I think this is where you hit the nail on the head. In marriage, as in any vocation, it’s all about providence and discernment. Luck isn’t an issue. It doesn’t matter who’s getting married, whether they share the same religion or not, marriage is not something to be taken lightly. That’s why I think the marriage prep courses that the Church mandates are such a fabulous idea–they’re designed to red flag any potential problems before the wedding.

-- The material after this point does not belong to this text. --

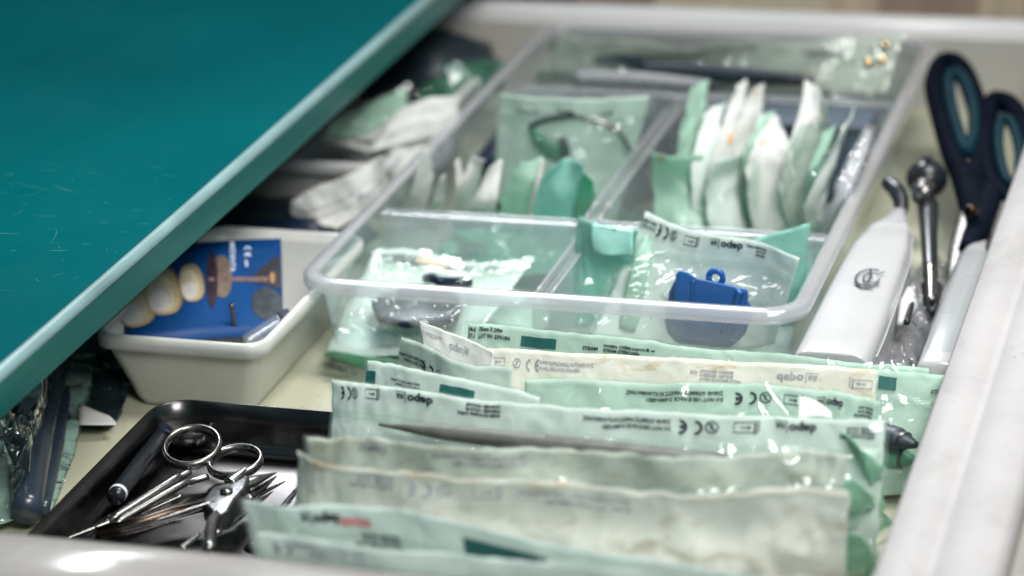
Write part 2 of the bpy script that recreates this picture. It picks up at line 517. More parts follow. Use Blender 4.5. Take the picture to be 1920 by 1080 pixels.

I appreciate that you can’t relate to what I say about “knowing” I’d marry my husband. All I ask is that you respect that, and I think you do. Every person has their way of getting through life. Mine’s a lot of prayer and the occasional kick in the pants by God (i.e. knowing what to do next).
 
Okok. I’ll just clarify 1 thing. Wasn’t trying to suggest that those who marry non-Catholics are lucky not to end in divorce (wasn’t being that drastic - I reckon knowing whether someone will be true to you or not is a matter of discernment not luck). But what may be more a case of luck is to not have extra problems relating to differences in religion, eg, disagreements on setting an example to children (or how to bring up children), arguments about religion (the same kind as you would have with a stranger), etc. Most difficulties in marriage, if they can’t be ‘solved’, can be simply put up with - but it just means that you might have additional problems on top of other difficulties of marriage that aren’t related to religion.
 
Everybody had interesting perspectives on this thread, it is really great that God is the divine artist and we are the canvass, painted in various colors and strokes. Where did you fit into the picture? It is more of a continuing family album. Merry Christmas to all.
 
BUMP

I married a non-Catholic. She was a non-practicing Jehovah Witness. She converted to the Catholic faith about a year afterward.